05/23/2008 11:00PM

Santa Anita to keep current surface


ARCADIA, Calif. - Pending watering tests later this week, Santa Anita is planning to retain the synthetic surface now in place on its main track for at least another year, track president Ron Charles said Friday.

Earlier this year, track officials said they were considering replacing the existing surface with another synthetic surface or a dirt track. But after Frank Stronach, the chairman of the track’s owner, Magna Entertainment Corp., met with horsemen on April 23, a decision was reached to keep the existing surface, Charles said.

"When Stronach came out and we met with the trainers and owners, his quote at the time was, 'Everyone seemed to like it. As long as it gets by the tests, we'll try it for another year or two,' " Charles said. "That's where we are right now."

Charles cautioned that "the time period isn't gone" for the track to choose another synthetic surface or install a dirt surface, though such a decision is unlikely. Santa Anita will host the Breeders' Cup on Oct. 24-25 and again in 2009, and its Oak Tree meeting begins on Sept. 24.

To comply with the California Horse Racing Board mandate that all major tracks install a synthetic surface by the end of 2007, Santa Anita installed a Cushion Track surface last August at a cost of more than $10 million. The surface performed adequately during the Oak Tree meeting last fall, but failed to drain sufficiently during a series of rainstorms in January and February at the Santa Anita winter-spring meeting, leading to the cancellation of 11 racing days. In early February, components of the Pro-Ride synthetic surface from Australia were added to the existing surface.

The mixing of the Pro-Ride fibers and polymers into the Cushion Track resulted in improved drainage and no further cancellations, with minimal rainfall during the remainder of the winter-spring meeting that ended on April 23. But the track did not drain to expectations on Thursday and Friday when an unexpected rainstorm dumped approximately two inches of rain on the track. Small pools of water remained on the surface Friday and some trainers curtailed training.

On Wednesday and Thursday of this week, the surface will be extensively watered to simulate the effects of a three- to four-inch rainstorm. Training will be canceled on Thursday and possibly Friday. The tests, which had been planned for months, will help determine the proper mixture of wax, sand, fiber and other material that make up the track.

Ian Pearse of Melbourne, Australia, the founder of Pro-Ride, will be at Santa Anita to participate in the tests, Charles said.

"Unless we have a severe problem that showed up, the intent right now is to improve on the current surface, to have Ian Pearse come over, and [for us to] work with him," Charles said.
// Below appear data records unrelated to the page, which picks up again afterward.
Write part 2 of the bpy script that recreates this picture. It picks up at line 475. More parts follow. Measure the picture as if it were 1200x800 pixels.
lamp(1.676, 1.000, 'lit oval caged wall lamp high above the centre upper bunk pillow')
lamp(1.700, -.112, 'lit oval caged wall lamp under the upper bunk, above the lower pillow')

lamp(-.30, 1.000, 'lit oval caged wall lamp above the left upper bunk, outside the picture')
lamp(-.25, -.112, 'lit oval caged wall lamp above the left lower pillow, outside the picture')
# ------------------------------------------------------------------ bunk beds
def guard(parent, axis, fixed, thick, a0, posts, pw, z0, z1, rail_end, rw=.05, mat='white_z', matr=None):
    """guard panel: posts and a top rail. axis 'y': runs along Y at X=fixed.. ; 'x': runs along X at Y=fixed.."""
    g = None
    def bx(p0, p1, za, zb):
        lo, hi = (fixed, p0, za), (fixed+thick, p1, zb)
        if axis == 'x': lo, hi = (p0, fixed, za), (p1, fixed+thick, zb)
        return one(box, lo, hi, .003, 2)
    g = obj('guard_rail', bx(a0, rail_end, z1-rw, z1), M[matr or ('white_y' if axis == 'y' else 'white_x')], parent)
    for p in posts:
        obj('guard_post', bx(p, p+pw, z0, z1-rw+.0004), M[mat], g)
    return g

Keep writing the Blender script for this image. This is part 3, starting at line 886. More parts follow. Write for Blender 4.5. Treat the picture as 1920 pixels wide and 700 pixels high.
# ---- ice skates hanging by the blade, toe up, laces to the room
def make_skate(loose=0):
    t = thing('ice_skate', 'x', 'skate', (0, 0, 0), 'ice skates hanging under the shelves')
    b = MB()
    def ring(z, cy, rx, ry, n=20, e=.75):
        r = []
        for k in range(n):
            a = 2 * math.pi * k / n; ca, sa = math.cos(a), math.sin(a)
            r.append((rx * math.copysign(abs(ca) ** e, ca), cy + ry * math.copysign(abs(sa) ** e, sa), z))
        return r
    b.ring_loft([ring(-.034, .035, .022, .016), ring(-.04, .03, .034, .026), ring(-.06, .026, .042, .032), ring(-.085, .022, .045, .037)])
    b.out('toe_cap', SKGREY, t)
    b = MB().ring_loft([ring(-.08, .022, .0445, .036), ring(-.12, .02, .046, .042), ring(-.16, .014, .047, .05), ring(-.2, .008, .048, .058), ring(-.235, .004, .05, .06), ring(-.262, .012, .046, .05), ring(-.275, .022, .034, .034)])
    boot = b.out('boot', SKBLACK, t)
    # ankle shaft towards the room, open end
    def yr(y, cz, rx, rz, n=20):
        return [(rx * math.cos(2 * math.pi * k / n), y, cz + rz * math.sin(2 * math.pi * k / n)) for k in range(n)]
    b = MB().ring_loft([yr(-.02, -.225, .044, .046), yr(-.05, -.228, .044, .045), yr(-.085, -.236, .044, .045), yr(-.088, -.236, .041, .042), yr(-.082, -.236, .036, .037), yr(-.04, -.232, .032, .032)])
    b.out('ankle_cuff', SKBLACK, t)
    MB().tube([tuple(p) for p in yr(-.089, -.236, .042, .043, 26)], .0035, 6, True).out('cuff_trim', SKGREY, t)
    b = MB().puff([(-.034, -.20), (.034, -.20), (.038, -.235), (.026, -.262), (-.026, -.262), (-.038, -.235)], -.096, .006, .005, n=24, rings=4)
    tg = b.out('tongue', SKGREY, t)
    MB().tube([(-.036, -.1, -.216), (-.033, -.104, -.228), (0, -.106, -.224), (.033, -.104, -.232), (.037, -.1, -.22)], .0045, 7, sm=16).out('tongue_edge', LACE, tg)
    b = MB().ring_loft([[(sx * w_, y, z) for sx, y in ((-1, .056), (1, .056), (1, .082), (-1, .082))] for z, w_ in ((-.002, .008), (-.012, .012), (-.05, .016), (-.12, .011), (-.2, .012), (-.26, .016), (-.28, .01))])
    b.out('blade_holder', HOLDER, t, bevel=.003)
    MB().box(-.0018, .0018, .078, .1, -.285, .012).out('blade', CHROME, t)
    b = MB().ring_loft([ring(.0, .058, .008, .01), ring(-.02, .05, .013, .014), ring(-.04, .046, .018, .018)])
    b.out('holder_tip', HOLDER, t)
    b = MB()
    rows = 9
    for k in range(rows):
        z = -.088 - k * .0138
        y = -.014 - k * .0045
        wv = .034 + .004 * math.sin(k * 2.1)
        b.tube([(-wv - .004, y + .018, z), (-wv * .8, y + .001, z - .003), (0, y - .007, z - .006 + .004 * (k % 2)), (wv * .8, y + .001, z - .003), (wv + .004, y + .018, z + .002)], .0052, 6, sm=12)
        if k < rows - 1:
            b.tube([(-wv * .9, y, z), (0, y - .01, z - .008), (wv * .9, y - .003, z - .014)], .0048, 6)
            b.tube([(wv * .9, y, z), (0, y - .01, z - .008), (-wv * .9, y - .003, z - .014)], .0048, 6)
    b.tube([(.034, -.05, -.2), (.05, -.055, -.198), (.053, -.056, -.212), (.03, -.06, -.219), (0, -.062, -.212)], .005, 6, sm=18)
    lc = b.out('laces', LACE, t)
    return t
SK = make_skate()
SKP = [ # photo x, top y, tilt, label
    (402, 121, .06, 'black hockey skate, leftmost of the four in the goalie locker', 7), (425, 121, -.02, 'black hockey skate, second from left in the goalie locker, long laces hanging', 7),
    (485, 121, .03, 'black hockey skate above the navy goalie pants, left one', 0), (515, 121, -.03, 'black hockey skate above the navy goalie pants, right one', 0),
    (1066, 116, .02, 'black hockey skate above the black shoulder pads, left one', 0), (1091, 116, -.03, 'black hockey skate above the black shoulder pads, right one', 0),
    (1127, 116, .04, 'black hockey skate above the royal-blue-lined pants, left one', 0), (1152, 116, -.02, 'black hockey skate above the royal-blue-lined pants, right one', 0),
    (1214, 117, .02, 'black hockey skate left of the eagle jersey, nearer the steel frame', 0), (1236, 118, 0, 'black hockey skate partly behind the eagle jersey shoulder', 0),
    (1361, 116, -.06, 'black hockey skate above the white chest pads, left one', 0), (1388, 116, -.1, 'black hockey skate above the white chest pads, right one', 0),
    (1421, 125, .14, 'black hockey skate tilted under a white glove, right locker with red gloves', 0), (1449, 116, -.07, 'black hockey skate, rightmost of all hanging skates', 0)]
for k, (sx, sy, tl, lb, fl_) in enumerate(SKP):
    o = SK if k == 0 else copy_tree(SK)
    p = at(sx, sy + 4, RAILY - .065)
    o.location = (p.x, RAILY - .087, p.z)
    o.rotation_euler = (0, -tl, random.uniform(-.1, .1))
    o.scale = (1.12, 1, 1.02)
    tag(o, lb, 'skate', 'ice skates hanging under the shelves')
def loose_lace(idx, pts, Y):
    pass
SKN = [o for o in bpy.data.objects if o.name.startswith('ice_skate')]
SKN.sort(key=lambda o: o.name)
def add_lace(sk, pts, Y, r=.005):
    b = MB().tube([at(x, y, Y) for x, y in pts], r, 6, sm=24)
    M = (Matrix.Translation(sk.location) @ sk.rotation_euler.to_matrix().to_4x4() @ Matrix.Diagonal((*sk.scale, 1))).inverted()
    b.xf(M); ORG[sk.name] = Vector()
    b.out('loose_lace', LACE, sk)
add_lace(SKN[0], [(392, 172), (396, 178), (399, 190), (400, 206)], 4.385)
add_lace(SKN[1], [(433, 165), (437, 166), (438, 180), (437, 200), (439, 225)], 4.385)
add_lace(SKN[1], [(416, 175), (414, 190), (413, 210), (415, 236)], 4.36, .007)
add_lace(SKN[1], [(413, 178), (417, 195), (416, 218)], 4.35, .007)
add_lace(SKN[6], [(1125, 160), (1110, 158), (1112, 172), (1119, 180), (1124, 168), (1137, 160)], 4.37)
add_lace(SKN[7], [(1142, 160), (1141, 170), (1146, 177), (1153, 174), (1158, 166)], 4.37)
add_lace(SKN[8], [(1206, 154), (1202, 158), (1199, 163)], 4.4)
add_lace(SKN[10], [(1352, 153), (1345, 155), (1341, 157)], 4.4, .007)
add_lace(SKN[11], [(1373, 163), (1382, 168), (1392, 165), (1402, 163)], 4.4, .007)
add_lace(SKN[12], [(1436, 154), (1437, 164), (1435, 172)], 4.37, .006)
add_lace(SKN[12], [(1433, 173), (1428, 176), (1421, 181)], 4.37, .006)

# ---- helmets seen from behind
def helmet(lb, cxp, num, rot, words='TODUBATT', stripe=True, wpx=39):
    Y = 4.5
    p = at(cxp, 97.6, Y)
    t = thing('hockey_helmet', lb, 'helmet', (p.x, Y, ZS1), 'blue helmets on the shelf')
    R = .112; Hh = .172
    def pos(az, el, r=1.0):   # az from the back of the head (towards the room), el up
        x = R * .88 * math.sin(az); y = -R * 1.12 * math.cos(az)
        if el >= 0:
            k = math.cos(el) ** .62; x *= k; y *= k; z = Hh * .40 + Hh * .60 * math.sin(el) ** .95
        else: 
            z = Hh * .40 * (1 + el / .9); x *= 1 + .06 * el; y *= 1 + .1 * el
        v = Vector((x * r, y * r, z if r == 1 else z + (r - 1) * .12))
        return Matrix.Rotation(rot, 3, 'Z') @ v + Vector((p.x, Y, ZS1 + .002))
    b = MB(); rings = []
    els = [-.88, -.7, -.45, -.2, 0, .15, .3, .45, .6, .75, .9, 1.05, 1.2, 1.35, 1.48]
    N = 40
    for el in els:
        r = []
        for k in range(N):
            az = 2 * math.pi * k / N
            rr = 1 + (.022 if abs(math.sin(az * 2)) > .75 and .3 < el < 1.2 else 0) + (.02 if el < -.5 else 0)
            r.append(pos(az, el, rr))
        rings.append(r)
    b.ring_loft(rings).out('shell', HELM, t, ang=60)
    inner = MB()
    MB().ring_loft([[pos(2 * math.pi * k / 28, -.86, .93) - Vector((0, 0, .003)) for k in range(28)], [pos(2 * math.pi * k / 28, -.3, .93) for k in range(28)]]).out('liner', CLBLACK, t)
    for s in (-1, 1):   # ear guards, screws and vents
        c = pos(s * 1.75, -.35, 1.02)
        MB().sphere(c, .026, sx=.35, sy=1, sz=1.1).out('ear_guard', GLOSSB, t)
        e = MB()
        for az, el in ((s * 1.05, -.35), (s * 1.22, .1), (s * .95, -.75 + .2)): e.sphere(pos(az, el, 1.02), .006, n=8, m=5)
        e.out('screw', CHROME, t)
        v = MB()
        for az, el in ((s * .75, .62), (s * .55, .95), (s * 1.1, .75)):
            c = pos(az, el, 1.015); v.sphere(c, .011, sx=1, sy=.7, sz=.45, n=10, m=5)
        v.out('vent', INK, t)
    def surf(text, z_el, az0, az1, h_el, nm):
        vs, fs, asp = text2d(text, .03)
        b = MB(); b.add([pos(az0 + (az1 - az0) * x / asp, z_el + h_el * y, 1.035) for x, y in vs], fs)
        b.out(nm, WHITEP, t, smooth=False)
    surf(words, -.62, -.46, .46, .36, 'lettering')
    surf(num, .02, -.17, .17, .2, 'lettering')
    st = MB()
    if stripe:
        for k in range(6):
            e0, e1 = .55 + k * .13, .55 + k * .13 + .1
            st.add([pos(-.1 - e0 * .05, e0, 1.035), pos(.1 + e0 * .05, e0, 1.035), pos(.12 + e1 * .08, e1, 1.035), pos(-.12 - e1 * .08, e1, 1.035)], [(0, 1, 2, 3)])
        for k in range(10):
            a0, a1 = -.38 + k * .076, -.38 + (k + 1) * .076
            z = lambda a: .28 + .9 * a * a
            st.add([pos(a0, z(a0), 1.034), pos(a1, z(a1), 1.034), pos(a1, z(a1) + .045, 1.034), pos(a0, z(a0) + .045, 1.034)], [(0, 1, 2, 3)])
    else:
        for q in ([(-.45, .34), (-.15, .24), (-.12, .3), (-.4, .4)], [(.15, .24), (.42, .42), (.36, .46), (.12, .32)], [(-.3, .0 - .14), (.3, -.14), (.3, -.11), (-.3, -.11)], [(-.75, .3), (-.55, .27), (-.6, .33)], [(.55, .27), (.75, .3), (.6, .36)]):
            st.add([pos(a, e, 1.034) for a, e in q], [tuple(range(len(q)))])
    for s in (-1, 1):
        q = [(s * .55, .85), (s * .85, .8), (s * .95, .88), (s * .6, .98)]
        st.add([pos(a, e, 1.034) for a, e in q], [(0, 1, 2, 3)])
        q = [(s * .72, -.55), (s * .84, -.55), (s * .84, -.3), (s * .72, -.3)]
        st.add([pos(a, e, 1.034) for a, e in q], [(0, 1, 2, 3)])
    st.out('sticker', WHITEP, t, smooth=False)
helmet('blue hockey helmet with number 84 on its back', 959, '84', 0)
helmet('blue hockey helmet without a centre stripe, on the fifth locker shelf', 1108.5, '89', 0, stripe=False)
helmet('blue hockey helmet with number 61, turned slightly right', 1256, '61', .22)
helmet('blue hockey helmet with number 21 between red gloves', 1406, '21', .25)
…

The track is scheduled to remain open for training through the summer during the Del Mar meeting that runs from July 16 to Sept. 3, but could close briefly to allow for a renovation of the synthetic surface.

"If we have to make improvements, we'll do it during Del Mar," Charles said.

Reaction to Santa Anita's decision was mixed among trainers.

Doug O'Neill is a synthetic track proponent, but is concerned about the effects that rain has had on the course in recent months.

"I'm behind the synthetic idea and concept,"; he said. "I think there is a lot of upside to it. We need to get to the point where rain isn't an issue and they're still working on it. I have full faith in it."

The surface has critics, including Bob Baffert.

"If I were to buy this track today, I'd put dirt in," he said. The synthetic track, said Baffert, "is here to stay. I'm just dealing with it."